I just don't have the blogging bug these days, for a whole bunch of reasons. But I very much appreciate this article about elite education by Jonny Thakkar at Swarthmore. Some choice quotes:
...Swarthmore educates around 1,600 students per year at a cost of something like $110,000 per student. (I find it hard to believe it could be so expensive, but the figures are what they are and apparently the explanation is just that the facilities and support services are first class, the faculty are well paid, and the student-faculty ratio is extremely low.) By comparison, the annual per-student spending of Southern Connecticut State University is about $13,000. Surely there is no credible theory of social justice, or at least no view that would attract Swarthmore professors, according to which it could count as just to spend so much more on educating our students than on the rest of their cohort. In a just world, a college like Swarthmore simply wouldn’t exist. The mere possibility would be regarded as obscene.
This makes faculty radicalism at elite colleges largely phantasmagoric. Professors campaigning for something like divestment from fossil fuels typically take themselves to be fighting the man in the form of an inscrutable board of managers — or should that be board of donors? — whom they picture as bourgeois reactionaries. But if a college like Swarthmore is necessarily and essentially complicit in injustice, its faculty members are necessarily and essentially complicit as well, and campaigns to invest our billions more responsibly are mostly window dressing.

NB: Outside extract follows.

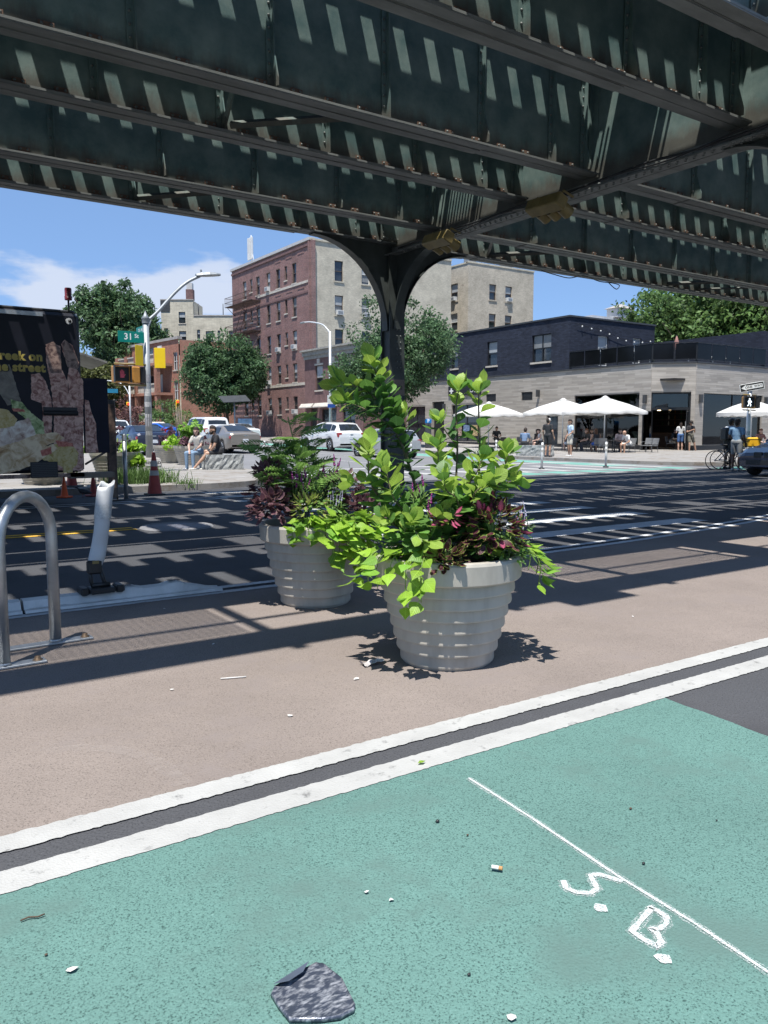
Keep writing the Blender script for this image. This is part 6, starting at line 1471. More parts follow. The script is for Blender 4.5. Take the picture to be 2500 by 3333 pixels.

Everyone in academia agrees that our paramount task is to dismantle power structures. To that end, we will select administrators committed to dismantling power structures, and promote the career advancement of those committed to ending inequality.
In arguing that faculty radicalism is often illusory, I do not mean to suggest that it doesn’t matter. On the contrary, it probably matters more than we generally think, just because elites probably matter more than we generally think. One of the dogmas of contemporary academe is that history gets made from below and that any attempt to argue otherwise robs ordinary people of their agency. But it is true by definition, or near enough, that elites have more power than nonelites. It follows that what elites think and do should be of concern to everybody, and hence that a society should care a great deal about the political education its elites receive.
Much like the Keynes quote about "practical men" being slaves of dead economists and philosophers.
Of course, the committed anti-elitists will never leave their elite schools. Thakkar offers some good reasons why:
In a funny way, though, I actually agree that conservatism is better represented on campus than is often assumed. Those who argued that the Chamberlain Project was antithetical to the college’s history of peace activism, for example, were clearly offering a conservative reason in the form of an appeal to tradition. And lately I’ve been wondering whether the decision to teach at an elite college doesn’t necessarily commit you to respecting a conservative consideration of a different kind, one emphasized by thinkers as disparate as Michael Oakeshott and G. A. Cohen, namely the thought that we have reason to cherish the value that already exists in the world even if the things that bear that value would not exist in a better world.
...
One characteristic of a desirable elite, it seems to me, is that its members be self-aware. Each needs to recognize that they are the recipient of a golden ticket, not so they can engage in pointless rituals of self-denunciation but so they can reckon with the question of which responsibilities follow from the privilege that has been unfairly bestowed upon them. What is needed, as conservatives such as Helen Andrews and Ross Douthat have rightly argued, is something like the old ethos of noblesse oblige, according to which a golden ticket comes with the unavoidable obligation to make what Christopher Lasch called “a direct and personal contribution to the public good.” The difficulty is knowing how to teach with this in mind, given that career decisions are generally considered private.
However, he makes one assertion which is common but I have lately heard is contested:
But America will not be just any time soon; even its public-education system devotes vastly greater resources to well-off children than to those from poorer backgrounds.
I have no doubt that spending disparities exist, but I have heard knowledge people contest the magnitude of the alleged disparities. I suspect, however, that affluent districts actually operate with less overhead and more spending on in-the-classroom things, like science equipment and smaller classes and sports facilities and whatnot, i.e. stuff that kids actually see and experience directly. Poorer districts probably have more bureaucracies overseeing the efforts to allegedly help poor kids. Because poor kids allegedly need case managers and assessments and whatnot, instead of, you know, science equipment and small classes and sports facilities and all that.